Abstract

Abstract:

This essay asks: how does collaborative ethnography differ for insider researchers who conduct research not just "at home" but also with their communities? What happens when frictions arise during collaborations, and what can we learn from those moments of friction? Drawing from my fieldwork on reproductive rights activism in Turkey, I reflect on my strategies and challenges to build research collaboration while working with and for feminist activists. Feminist scholars' invitation to move beyond identity-based reflexivity and build collaborative praxis (Nagar and Ali 2003; Benson and Nagar 2006) has been a guiding framework for conceptualizing my inquiry.
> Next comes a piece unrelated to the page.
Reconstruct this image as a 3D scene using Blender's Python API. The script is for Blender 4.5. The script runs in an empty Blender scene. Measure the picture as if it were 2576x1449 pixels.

However, it is my dual positionality itself—as both an ethnographer and a long-term member of the feminist movement—that enables imagining collaborative modes of ethnography but also complicates it in unexpected ways. Conceptualizing and implementing collaborative modes of research contributes to addressing some of the political and ethical issues inherent in ethnographic practice and knowledge production. Such collaborations, on the other hand, mean not only building solidarities but also confronting tensions and contradictions (Speed 2008; Davis 2016), especially when one is committed and accountable to multiple and overlapping worlds. As a result, studying (with and for) activist networks as insiders calls for constant negotiation of roles and relationships as well as rethinking methods and products of research collaborations.